In CNBC’s article “Investors want the Fed to save the market, but an emergency cut could make things worse,” Jesse Pound quotes Lawrence McDonald, a bestselling author and market risk expert, saying, “If they do that, they weaken the dollar, they actually strengthen the yen, and this whole carry trade gets worse. When you have this type of move, you’re potentially blowing up counterparties. And it’s going to take at least three or four weeks to figure out where the bodies are buried,” The recent decline in the global stock market has led to increased calls for action by the Federal Reserve, but such actions might cause more problems than they solve. Lawrence warns that an emergency rate cut by the Fed could unintentionally weaken the dollar. This could strengthen the yen, which would worsen issues with the carry trade—a strategy where investors borrow in low-interest-rate currencies like the yen to invest in higher-yielding assets. McDonald cautions that a rate cut might destabilize currency exchange rates and worsen the current financial turmoil.

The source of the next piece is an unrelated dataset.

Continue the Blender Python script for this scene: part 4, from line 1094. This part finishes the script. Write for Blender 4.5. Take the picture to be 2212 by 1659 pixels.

This market instability is mainly due to recent changes in Japan’s monetary policy. Japan’s historically low interest rates allowed investors to borrow yen cheaply and invest in assets with higher returns worldwide. However, in late July, the Bank of Japan raised its benchmark interest rate and reduced its bond-buying program, disrupting this pattern. The appreciation of the yen has led to a rapid unwinding of the carry trade, increasing pressure on global markets and exposing systemic weaknesses.
McDonald suggests that while the Fed might consider using its balance sheet to ease market pressures, a rate cut could bring significant risks. The complex effects of the carry trade unwinding might take weeks to understand fully, and the potential for destabilizing financial partners means the Federal Reserve should carefully weigh other options during this challenging time.